• _Collected material_:
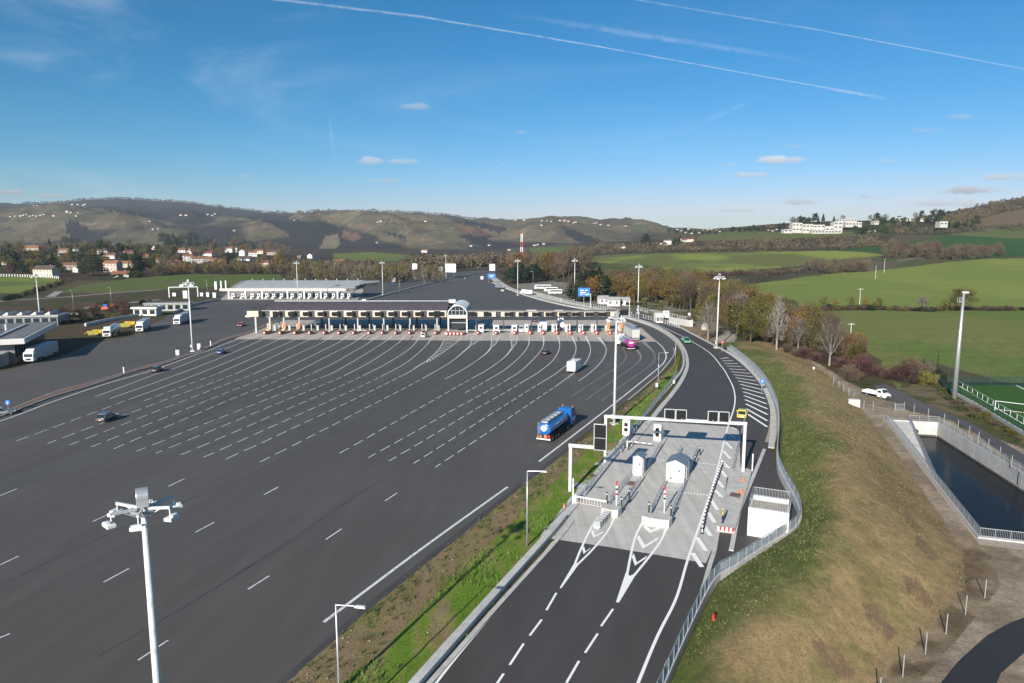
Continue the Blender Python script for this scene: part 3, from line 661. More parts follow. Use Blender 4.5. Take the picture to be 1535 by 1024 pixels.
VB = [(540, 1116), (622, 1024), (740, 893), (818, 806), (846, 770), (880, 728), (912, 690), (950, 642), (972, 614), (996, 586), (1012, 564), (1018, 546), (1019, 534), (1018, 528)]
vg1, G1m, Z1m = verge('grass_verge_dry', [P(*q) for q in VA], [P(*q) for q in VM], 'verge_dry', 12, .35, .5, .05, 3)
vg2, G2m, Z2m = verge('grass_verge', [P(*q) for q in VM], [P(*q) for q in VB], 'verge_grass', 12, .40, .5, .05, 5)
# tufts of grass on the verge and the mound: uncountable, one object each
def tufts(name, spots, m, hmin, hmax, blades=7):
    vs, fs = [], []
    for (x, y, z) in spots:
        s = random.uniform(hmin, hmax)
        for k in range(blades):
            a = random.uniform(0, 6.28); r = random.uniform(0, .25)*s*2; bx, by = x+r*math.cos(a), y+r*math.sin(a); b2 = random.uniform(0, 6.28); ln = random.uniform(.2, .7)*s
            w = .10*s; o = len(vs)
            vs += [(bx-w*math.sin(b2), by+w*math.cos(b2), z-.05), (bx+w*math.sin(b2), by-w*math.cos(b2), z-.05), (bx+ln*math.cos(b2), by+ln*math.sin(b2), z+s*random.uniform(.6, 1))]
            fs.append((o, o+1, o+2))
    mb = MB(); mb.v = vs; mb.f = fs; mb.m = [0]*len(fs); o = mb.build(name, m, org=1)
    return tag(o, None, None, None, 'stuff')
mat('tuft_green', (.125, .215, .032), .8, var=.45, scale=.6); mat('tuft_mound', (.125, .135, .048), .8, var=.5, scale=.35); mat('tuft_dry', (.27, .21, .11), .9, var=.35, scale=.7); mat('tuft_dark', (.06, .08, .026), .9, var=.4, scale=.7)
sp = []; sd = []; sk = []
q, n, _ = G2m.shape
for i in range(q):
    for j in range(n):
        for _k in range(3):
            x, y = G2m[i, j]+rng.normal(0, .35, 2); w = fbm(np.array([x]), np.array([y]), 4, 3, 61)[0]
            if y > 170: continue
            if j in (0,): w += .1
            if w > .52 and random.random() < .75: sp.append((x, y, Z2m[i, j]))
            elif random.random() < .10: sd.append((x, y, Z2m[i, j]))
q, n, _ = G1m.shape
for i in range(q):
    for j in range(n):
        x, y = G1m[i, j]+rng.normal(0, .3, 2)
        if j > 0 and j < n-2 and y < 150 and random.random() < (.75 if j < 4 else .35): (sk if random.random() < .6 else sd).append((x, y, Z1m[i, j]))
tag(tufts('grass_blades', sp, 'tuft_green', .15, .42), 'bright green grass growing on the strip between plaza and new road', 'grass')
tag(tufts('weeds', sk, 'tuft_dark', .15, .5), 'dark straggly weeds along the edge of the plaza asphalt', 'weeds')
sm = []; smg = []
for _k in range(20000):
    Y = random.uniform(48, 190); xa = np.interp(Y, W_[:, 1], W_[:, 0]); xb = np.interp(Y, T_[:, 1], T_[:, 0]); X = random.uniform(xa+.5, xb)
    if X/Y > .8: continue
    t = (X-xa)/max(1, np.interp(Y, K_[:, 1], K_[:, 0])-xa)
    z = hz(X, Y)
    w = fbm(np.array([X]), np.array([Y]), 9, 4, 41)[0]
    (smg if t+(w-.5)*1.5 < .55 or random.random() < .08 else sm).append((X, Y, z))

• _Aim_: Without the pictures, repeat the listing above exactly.

• _Completed task_:
Continue the Blender Python script for this scene: part 3, from line 661. More parts follow. Use Blender 4.5. Take the picture to be 1535 by 1024 pixels.
VB = [(540, 1116), (622, 1024), (740, 893), (818, 806), (846, 770), (880, 728), (912, 690), (950, 642), (972, 614), (996, 586), (1012, 564), (1018, 546), (1019, 534), (1018, 528)]
vg1, G1m, Z1m = verge('grass_verge_dry', [P(*q) for q in VA], [P(*q) for q in VM], 'verge_dry', 12, .35, .5, .05, 3)
vg2, G2m, Z2m = verge('grass_verge', [P(*q) for q in VM], [P(*q) for q in VB], 'verge_grass', 12, .40, .5, .05, 5)
# tufts of grass on the verge and the mound: uncountable, one object each
def tufts(name, spots, m, hmin, hmax, blades=7):
    vs, fs = [], []
    for (x, y, z) in spots:
        s = random.uniform(hmin, hmax)
        for k in range(blades):
            a = random.uniform(0, 6.28); r = random.uniform(0, .25)*s*2; bx, by = x+r*math.cos(a), y+r*math.sin(a); b2 = random.uniform(0, 6.28); ln = random.uniform(.2, .7)*s
            w = .10*s; o = len(vs)
            vs += [(bx-w*math.sin(b2), by+w*math.cos(b2), z-.05), (bx+w*math.sin(b2), by-w*math.cos(b2), z-.05), (bx+ln*math.cos(b2), by+ln*math.sin(b2), z+s*random.uniform(.6, 1))]
            fs.append((o, o+1, o+2))
    mb = MB(); mb.v = vs; mb.f = fs; mb.m = [0]*len(fs); o = mb.build(name, m, org=1)
    return tag(o, None, None, None, 'stuff')
mat('tuft_green', (.125, .215, .032), .8, var=.45, scale=.6); mat('tuft_mound', (.125, .135, .048), .8, var=.5, scale=.35); mat('tuft_dry', (.27, .21, .11), .9, var=.35, scale=.7); mat('tuft_dark', (.06, .08, .026), .9, var=.4, scale=.7)
sp = []; sd = []; sk = []
q, n, _ = G2m.shape
for i in range(q):
    for j in range(n):
        for _k in range(3):
            x, y = G2m[i, j]+rng.normal(0, .35, 2); w = fbm(np.array([x]), np.array([y]), 4, 3, 61)[0]
            if y > 170: continue
            if j in (0,): w += .1
            if w > .52 and random.random() < .75: sp.append((x, y, Z2m[i, j]))
            elif random.random() < .10: sd.append((x, y, Z2m[i, j]))
q, n, _ = G1m.shape
for i in range(q):
    for j in range(n):
        x, y = G1m[i, j]+rng.normal(0, .3, 2)
        if j > 0 and j < n-2 and y < 150 and random.random() < (.75 if j < 4 else .35): (sk if random.random() < .6 else sd).append((x, y, Z1m[i, j]))
tag(tufts('grass_blades', sp, 'tuft_green', .15, .42), 'bright green grass growing on the strip between plaza and new road', 'grass')
tag(tufts('weeds', sk, 'tuft_dark', .15, .5), 'dark straggly weeds along the edge of the plaza asphalt', 'weeds')
sm = []; smg = []
for _k in range(20000):
    Y = random.uniform(48, 190); xa = np.interp(Y, W_[:, 1], W_[:, 0]); xb = np.interp(Y, T_[:, 1], T_[:, 0]); X = random.uniform(xa+.5, xb)
    if X/Y > .8: continue
    t = (X-xa)/max(1, np.interp(Y, K_[:, 1], K_[:, 0])-xa)
    z = hz(X, Y)
    w = fbm(np.array([X]), np.array([Y]), 9, 4, 41)[0]
    (smg if t+(w-.5)*1.5 < .55 or random.random() < .08 else sm).append((X, Y, z))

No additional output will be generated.